WHAT IS REQUIRED: Count every line that has the word "script". Give the number, without anything more.

EXTRACTED ENTRIES:
++++++++++++++++++++

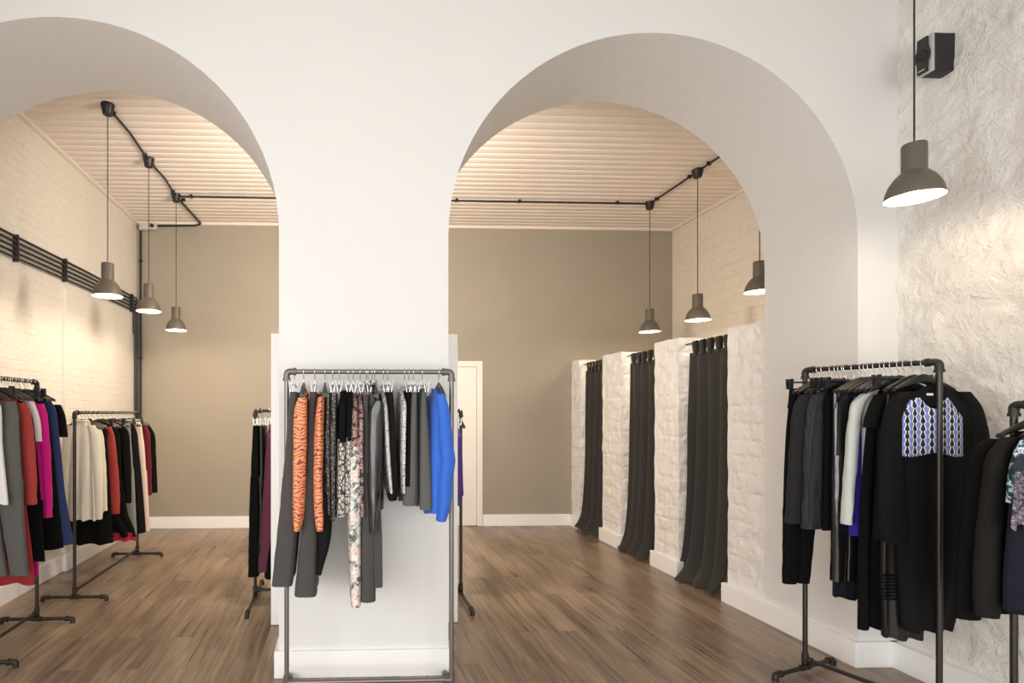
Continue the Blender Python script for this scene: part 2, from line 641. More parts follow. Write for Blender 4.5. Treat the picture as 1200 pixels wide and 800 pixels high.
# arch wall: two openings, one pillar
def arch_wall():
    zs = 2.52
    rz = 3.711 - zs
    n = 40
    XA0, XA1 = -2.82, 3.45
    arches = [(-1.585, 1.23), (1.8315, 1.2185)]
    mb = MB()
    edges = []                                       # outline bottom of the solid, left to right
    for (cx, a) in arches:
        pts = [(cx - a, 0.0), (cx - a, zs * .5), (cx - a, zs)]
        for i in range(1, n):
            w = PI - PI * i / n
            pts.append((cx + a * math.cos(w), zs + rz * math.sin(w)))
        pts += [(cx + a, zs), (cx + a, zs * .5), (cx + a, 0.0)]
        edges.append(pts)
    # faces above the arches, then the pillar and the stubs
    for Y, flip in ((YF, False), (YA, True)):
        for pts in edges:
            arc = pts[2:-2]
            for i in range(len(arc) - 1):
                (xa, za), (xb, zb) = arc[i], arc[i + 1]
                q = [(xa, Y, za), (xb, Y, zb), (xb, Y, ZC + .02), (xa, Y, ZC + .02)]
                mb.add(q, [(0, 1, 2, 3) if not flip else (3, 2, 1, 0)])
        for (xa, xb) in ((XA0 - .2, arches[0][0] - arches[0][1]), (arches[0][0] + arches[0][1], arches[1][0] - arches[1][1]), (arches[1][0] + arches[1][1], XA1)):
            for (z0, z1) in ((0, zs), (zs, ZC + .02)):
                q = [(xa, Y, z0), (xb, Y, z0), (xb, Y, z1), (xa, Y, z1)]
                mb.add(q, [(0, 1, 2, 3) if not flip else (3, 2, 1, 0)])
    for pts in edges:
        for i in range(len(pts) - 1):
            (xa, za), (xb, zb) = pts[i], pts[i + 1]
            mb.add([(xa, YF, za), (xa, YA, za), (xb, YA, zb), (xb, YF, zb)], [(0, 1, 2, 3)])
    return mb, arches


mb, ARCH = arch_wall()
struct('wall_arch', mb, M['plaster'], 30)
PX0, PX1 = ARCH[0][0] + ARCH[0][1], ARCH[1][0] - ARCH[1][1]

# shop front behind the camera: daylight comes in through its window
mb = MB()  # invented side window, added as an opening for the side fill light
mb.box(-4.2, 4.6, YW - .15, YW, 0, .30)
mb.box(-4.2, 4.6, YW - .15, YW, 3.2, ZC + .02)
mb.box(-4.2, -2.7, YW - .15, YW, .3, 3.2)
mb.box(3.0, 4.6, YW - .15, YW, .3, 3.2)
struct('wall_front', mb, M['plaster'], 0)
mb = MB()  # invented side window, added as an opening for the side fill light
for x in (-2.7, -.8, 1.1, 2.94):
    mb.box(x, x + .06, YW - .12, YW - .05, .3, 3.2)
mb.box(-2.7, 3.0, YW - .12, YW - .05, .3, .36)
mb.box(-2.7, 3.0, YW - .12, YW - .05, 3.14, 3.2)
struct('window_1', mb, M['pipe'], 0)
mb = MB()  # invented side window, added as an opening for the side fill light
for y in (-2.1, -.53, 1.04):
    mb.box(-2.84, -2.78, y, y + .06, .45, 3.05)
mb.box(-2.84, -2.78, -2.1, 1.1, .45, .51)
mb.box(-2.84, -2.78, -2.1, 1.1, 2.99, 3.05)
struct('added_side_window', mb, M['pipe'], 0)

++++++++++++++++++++

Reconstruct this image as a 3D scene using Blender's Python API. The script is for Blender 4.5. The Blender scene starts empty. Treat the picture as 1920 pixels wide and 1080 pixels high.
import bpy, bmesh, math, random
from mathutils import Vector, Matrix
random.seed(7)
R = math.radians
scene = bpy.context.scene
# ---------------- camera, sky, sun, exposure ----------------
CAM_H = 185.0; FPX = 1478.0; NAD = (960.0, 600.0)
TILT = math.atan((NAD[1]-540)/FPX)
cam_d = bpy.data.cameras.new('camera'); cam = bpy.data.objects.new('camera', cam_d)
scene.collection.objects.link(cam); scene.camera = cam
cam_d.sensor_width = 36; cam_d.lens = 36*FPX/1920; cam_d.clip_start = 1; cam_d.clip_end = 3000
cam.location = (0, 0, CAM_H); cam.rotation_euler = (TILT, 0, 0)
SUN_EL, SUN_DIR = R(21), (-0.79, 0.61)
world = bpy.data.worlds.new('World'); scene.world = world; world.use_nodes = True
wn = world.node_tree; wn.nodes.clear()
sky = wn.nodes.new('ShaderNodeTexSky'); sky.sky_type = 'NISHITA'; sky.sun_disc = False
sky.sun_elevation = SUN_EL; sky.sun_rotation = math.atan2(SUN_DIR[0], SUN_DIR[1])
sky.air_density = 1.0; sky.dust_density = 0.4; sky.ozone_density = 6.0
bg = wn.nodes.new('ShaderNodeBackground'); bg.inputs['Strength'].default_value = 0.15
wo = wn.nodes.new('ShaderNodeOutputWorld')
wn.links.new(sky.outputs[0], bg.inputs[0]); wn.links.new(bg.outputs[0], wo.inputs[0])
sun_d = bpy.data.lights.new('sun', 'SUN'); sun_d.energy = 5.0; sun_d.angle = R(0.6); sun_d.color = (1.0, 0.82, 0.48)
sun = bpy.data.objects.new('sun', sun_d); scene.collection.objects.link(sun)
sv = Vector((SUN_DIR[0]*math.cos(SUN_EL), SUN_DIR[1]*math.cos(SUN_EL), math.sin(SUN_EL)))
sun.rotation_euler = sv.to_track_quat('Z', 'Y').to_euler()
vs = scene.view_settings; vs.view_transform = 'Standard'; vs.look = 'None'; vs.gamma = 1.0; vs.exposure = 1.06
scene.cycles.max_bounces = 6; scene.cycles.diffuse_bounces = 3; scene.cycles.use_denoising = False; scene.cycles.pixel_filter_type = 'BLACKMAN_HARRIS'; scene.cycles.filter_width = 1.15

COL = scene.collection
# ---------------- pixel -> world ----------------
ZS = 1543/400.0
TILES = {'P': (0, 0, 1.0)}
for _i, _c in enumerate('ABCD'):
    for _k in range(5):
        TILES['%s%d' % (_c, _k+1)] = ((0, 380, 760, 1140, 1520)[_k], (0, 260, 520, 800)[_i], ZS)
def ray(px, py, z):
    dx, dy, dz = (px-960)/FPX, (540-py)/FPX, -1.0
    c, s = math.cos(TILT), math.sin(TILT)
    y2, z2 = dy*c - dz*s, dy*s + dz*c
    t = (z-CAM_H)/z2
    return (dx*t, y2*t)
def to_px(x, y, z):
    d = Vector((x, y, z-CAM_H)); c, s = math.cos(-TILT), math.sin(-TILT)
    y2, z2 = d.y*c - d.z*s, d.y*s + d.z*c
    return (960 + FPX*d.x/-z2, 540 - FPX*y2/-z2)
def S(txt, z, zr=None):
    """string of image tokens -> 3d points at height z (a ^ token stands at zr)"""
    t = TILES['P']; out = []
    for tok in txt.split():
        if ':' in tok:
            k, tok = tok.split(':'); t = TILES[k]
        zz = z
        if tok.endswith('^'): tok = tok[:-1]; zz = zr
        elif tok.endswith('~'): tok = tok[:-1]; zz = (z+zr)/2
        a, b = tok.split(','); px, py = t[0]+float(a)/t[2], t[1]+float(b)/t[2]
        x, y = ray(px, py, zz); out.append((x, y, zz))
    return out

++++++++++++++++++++

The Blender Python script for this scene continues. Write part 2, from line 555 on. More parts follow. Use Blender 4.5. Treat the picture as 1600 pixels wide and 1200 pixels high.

++++++++++++++++++++

REPLY: 3